Self-assembly of quasicrystals under cyclic shear
Raphaël Maire, Andrea Plati, Frank Smallenburg, Giuseppe Foffi
TL;DR
This work tackles the challenge of self-assembling complex quasicrystalline order by using cyclic shear as a non-thermal driving mechanism. It employs a two-dimensional model with a smoothed square-shoulder potential and analyzes both athermal quasi-static cycles and finite-rate driving, quantifying structure with bond-orientational order parameters $q_\ell$ and $Q_\ell$ and by tiling to identify dodecagonal order. The main findings show that a shear-stabilised dodecagonal quasicrystal can emerge even when the zero-temperature equilibrium favours square–hexagonal coexistence, with the strongest order near the yielding amplitude $\gamma_{\text{yield}}$ and rapid, annealing-free self-assembly; however, the global orientational order is only quasi-long-range and limited by system-size shear bands, even under finite-rate driving. Overall, cyclic shear is demonstrated as an effective route to complex non-trivial structures, with implications for material design and non-equilibrium statistical physics, while prompting further study of defect topology, phason strain, and extension to three dimensions.
Abstract
We investigate the self-assembly of two-dimensional dodecagonal quasicrystals driven by cyclic shear, effectively replacing thermal fluctuations with plastic rearrangements.
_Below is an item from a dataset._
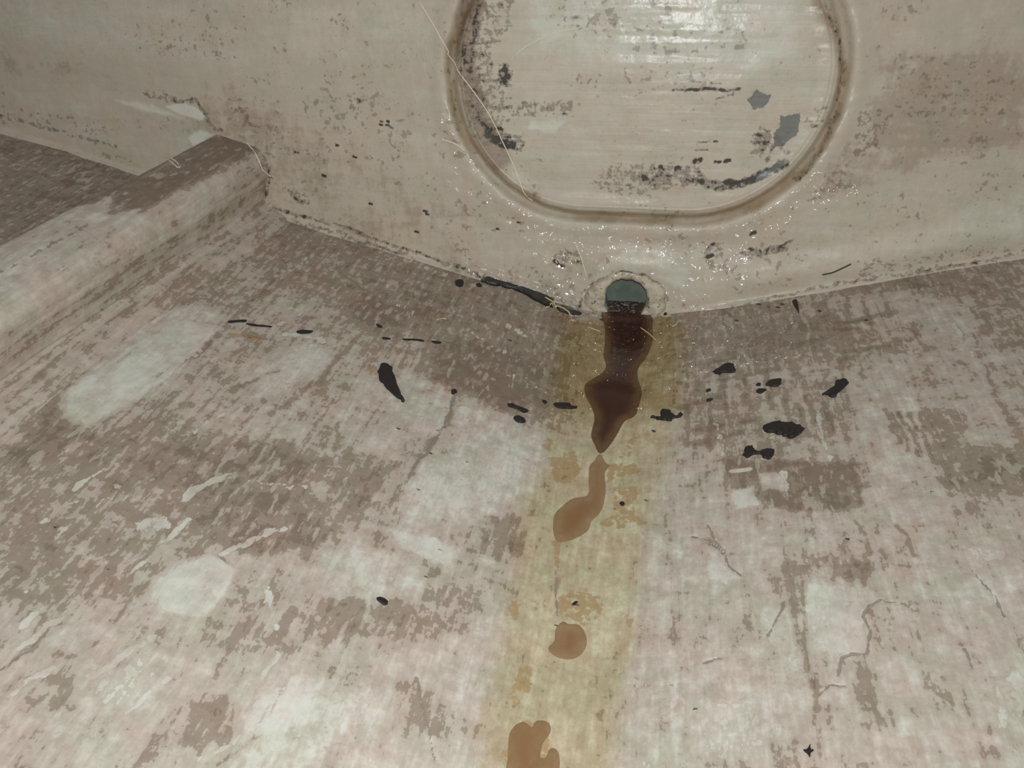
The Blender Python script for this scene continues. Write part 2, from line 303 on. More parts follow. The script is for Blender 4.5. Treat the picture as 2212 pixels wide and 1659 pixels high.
WALL_MARKS = [
  ('g','p',(-5005,1647,-3807,1562,-2916,823,-1274,387,-1267,676,-2339,1156,-3033,1573,-4141,1821,-4931,1881),0,0.52,219),
  ('g','p',(-2870,1141,-409,434,-396,68,-2932,713),0,0.5,147),
  ('g','p',(-4831,2202,-1557,2190,-1573,1870,-2997,1798,-4901,1979),0,0.3,168),
  ('g','p',(1492,1862,2331,1869,2456,1377,1890,1275,1509,1470),0,0.6,111),
  ('g','p',(1356,1350,1702,1503,1934,1067,1536,832,1243,948),0,0.56,105),
  ('g','p',(936,708,1508,989,2478,1292,2584,878,1565,672),0,0.34,121),
  ('g','p',(465,584,1426,582,2545,1028,2623,723,1750,499,436,195),0,0.25,51),
  ('g','p',(-246,299,-167,464,33,545,238,521,449,410,430,249,254,328,-59,381),0,0.12,28),
  ('g','p',(-2311,1423,-2087,1492,-1254,1220,-1118,1025,-1398,1083,-1851,1302),0,0.3,55),
  ('g','p',(-1412,670,-554,568,-546,281,-1274,387),0,0.36,108),
  ('g','p',(-3598,1472,-3431,1488,-3305,1437,-3298,1363,-3447,1400),0,-0.1,14),
  ('g','p',(-3440,1230,-3349,1301,-3237,1269,-3410,1179),0,0,15),
  ('g','p',(-4018,1508,-3708,1470,-3451,1383,-3833,1444),0,0.1,22),
  ('d','p',(-3787,1562,-3605,1591,-3531,1533,-3326,1529,-3307,1487,-3509,1487,-3737,1519),0,0.62,22),
  ('d','l',(-3328,1520,-3285,1437,-3244,1344,-3164,1288),40,0.66,18),
  ('d','l',(-3512,2137,-3518,2014,-3571,1889),27,0.4,17),
  ('d','l',(-3052,1458,-2940,1444,-2934,1361,-2882,1328),43,0.6,21),
  ('d','p',(-4942,1441,-4406,1416,-4062,1319,-4169,1212,-4696,1270,-5092,1368,-5026,1578),0,0.42,96),
  ('d','p',(-2836,1379,-2514,1253,-2417,1120,-2726,1076),0,0.4,72),
  ('d','p',(-2710,902,-2525,837,-2421,734,-2611,762),0,0.6,37),
  ('d','p',(-2846,1038,-2784,1040,-2829,826,-2902,751),0,0.75,19),
  ('d','p',(-4093,2013,-3041,1984,-2928,1767,-3525,1794),0,0.4,138),
  ('d','p',(-2407,2164,-2031,2134,-1980,1927,-2389,2016),0,0.36,80),
  ('d','p',(-2116,1571,-1976,1542,-2055,1444,-2124,1475),0,0.55,27),
  ('d','l',(-1877,1393,-1859,1390),20,0.95,7),
  ('d','l',(-1826,1397,-1809,1394),20,0.95,7),
  ('d','l',(-1882,1367,-1864,1364),20,0.95,7),
  ('d','l',(-1832,1368,-1814,1365),20,0.95,7),
  ('d','l',(-1801,1353,-1783,1350),20,0.95,7),
  ('d','l',(-2237,1210,-2219,1207),21,0.95,7),
  ('d','l',(-2103,1136,-2085,1133),21,0.95,7),
  ('d','l',(-1570,748,-1552,745),22,0.95,7),
  ('d','l',(-1557,727,-1538,724),22,0.95,7),
  ('d','l',(-2006,786,-1987,784),22,0.95,7),
  ('d','l',(-2572,1150,-2553,1147),22,0.95,7),
  ('d','l',(-2364,984,-2345,981),22,0.95,7),
  ('d','l',(-1645,587,-1626,585),22,0.95,7),
  ('d','l',(-1004,635,-987,632),21,0.95,7),
  ('d','l',(-844,695,-827,692),21,0.95,7),
  ('w','l',(-1118,2175,-1233,2076,-1320,1916,-1355,1751,-1331,1537,-1251,1323,-1082,1126,-874,960,-630,821,-387,763,119,758,541,796,878,901,1153,1132,1268,1348,1307,1553,1288,1778,1185,2022,1061,2181,1069,2220,798,2499,360,2658,-3,2665,-376,2660,-801,2520,-1082,2250),60,0.62,48),
  ('d','l',(1112,2128,1217,1996,1288,1778,1307,1553,1268,1348,1167,1139,1102,1068),35,0.6,23),
  ('d','l',(-1355,1751,-1331,1537,-1285,1348),39,0.45,26),
  ('b','l',(-1118,2175,-1233,2076,-1320,1916,-1355,1751,-1331,1537,-1251,1323,-1082,1126,-874,960,-630,821,-387,763,119,758,541,796,878,901,1153,1132,1268,1348,1307,1553,1288,1778,1185,2022,1061,2181,1069,2220,798,2499,360,2658,-3,2665,-376,2660,-801,2520,-1082,2250),48,0.4,36),
  ('d','l',(-1167,2161,-1212,1872,-1184,1601,-1097,1321),158,0.56,44),
  ('d','p',(-1133,2245,-880,2243,-879,2019,-1041,1873,-1172,1902),0,0.52,49),
  ('d','l',(-1227,1931,-1202,1693,-1173,1446),45,0.7,26),
  ('d','l',(-1124,1754,-1111,1541),32,0.66,19),
  ('d','p',(-1009,1695,-992,1755,-927,1786,-884,1726,-910,1651,-960,1650),0,0.85,28),
  ('d','p',(-1107,1784,-878,1816,-876,1514,-1078,1479),0,0.5,51),
  ('d','p',(-1094,1525,-843,1561,-451,1552,-463,1460,-809,1437,-1078,1463),0,0.58,38),
  ('d','p',(-1123,1377,-977,1399,-875,1300,-827,1199,-960,1221,-1080,1289),0,0.9,26),
  ('d','p',(-909,1325,-775,1360,-807,1183,-875,1197),0,0.6,26),
  ('d','p',(-328,970,-268,1119,215,1181,346,1138,297,976,-25,915),0,0.5,39),
  ('d','l',(416,1045,572,1012,755,1037,902,1121,1006,1183),63,0.85,22),
  ('d','p',(27,1112,407,1171,546,1049,424,997,68,1000),0,0.62,26),
  ('d','l',(408,1174,442,1182),44,1.0,13),
  ('d','l',(551,1169,576,1176),31,1.0,12),
  ('d','l',(618,1181,644,1188),34,1.0,12),
  ('d','l',(287,1126,312,1134),32,1.0,13),
  ('d','l',(178,1133,195,1139),22,1.0,13),
  ('d','l',(846,693,868,701),29,1.0,13),
  ('d','l',(582,504,607,512),34,1.0,13),
  ('d','l',(586,590,604,598),23,1.0,13),
  ('d','l',(853,569,875,577),30,1.0,13),
  ('k','p',(923,1303,951,1488,1045,1513,1052,1384,989,1305),0,0.9,36),
  ('k','p',(728,1592,767,1636,824,1605,856,1612,824,1541,760,1529),0,0.9,29),
  ('d','p',(776,1213,781,1366,839,1433,902,1368,866,1231),0,0.66,54),
  ('d','l',(885,1201,942,1339,1015,1251),42,0.6,30),
  ('k','l',(855,1076,993,1189),37,0.7,18),
  ('d','l',(211,1631,421,1643,655,1649),21,0.85,12),
  ('d','l',(318,1694,531,1685),15,0.8,9),
  ('d','l',(508,1589,620,1620),18,0.8,9),
  ('d','l',(412,1302,554,1315),12,0.75,9),
  ('d','l',(405,1252,493,1251),16,0.7,9),
  ('d','p',(1069,1491,1230,1580,1224,1435,1116,1374),0,0.5,35),
  ('d','p',(-690,2132,-162,2076,86,1993,-592,1991),0,0.4,53),
  ('d','p',(-490,1760,-268,1748,-293,1615,-454,1642),0,0.4,55),
  ('g','p',(-753,2187,880,2181,984,1859,353,1711,-653,1876),0,0.12,145),
  ('g','p',(-748,1846,790,1573,711,1242,-571,1206,-844,1606),0,0.34,155),
  ('g','p',(-742,1423,-511,1422,-575,1349,-775,1360),0,0.08,19),
  ('g','p',(-569,1142,808,963,568,840,-459,848,-737,1038),0,0.42,66),
  ('d','p',(-586,442,-500,518,-359,490,-337,384,-478,394),0,0.62,35),
  ('d','l',(-567,407,-478,376),25,0.9,14),
  ('d','p',(763,548,951,591,1132,657,1114,566,866,502),0,0.66,30),
  ('d','l',(1016,584,1118,650),19,0.8,10),
  ('d','p',(468,550,657,627,753,357,581,417),0,0.5,40),
  ('d','l',(-356,63,-322,192,-210,293,-57,353,115,348,259,263,323,115),25,0.66,14),  # shadow of the overhang above the drain collar, painted as a dark arch
  ('d','l',(-40,357,19,354),32,1.0,11),
  ('d','p',(-908,407,-404,289,-397,105,-980,293),0,0.4,44),
  ('d','p',(-2624,653,-1646,405,-1648,367,-2629,616),0,0.6,30),
  ('d','p',(1588,540,2623,723,2647,629,1615,390),0,0.42,31),
  ('d','p',(1482,1916,2313,1816,2428,1490,1816,1361,1477,1641),0,0.38,110),
  ('d','p',(1412,1526,1665,1545,1604,1267,1406,1232),0,0.48,58),
  ('d','p',(1248,1104,1488,1264,1448,987,1187,914),0,0.46,49),
  ('wet','p',(-1421,1441,-839,867,-558,707,769,766,1268,1167,1597,993,913,640,893,295,315,3,-392,-46,-618,277,-908,622,-1403,948),0,1.0,135),
  ('wet','p',(-1274,387,-399,142,-393,-8,-1278,201),0,0.8,74),
  ('d','l',(347,31,648,103,971,200,1313,306,1614,393,2057,486,2366,569,2639,661),26,0.62,20),
  ('d','l',(-2849,735,-2622,671,-2241,604,-1832,469,-1423,354,-1091,257,-724,159,-360,62),34,0.68,22),
  ('d','l',(-5094,1360,-4852,1316,-4494,1239,-4102,1149),39,0.6,23),
  ('wet','p',(-755,2297,1004,2285,1085,1941,-178,1821),0,0.24,170),
  ('g','l',(-1166,2189,-1222,1872,-1191,1601,-1097,1321,-978,1162),128,0.86,58),
  ('d','l',(-1071,2104,-1090,1873,-1043,1603,-960,1356),157,0.56,44),
  ('d','l',(-1119,2132,-1164,1931,-1181,1753,-1151,1540,-1096,1352),51,0.72,32),
  ('b','l',(-1134,2189,-1199,1872,-1170,1601,-1046,1290),158,0.62,51),
]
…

Using particles interacting via a smoothed square-shoulder potential, we demonstrate that cyclic shearing drives initially random configurations into ordered quasicrystalline states. The resulting non-equilibrium phase diagram qualitatively mirrors that of thermal equilibrium, exhibiting square, quasicrystalline, and hexagonal phases, as well as phase coexistence. Remarkably, the shear-stabilised quasicrystal appears even where the zero-temperature equilibrium ground state favours square-hexagonal coexistence, suggesting that mechanical driving can stabilise quasicrystalline order in a way analogous to entropic effects in thermal systems. The structural quality of the self-assembled state is maximised near the yielding transition, even though the dynamics are slowest there. Yet, the system still quickly forms monodomain quasicrystals without any complex annealing protocols, unlike at equilibrium, where thermal annealing would be required. Finite-size scaling analysis reveals that global orientational order decays slowly with system size, indicative of quasi-long-range order comparable to equilibrium hexatic phases. Overall, our results establish cyclic shear as an efficient pathway for the self-assembly of complex structures.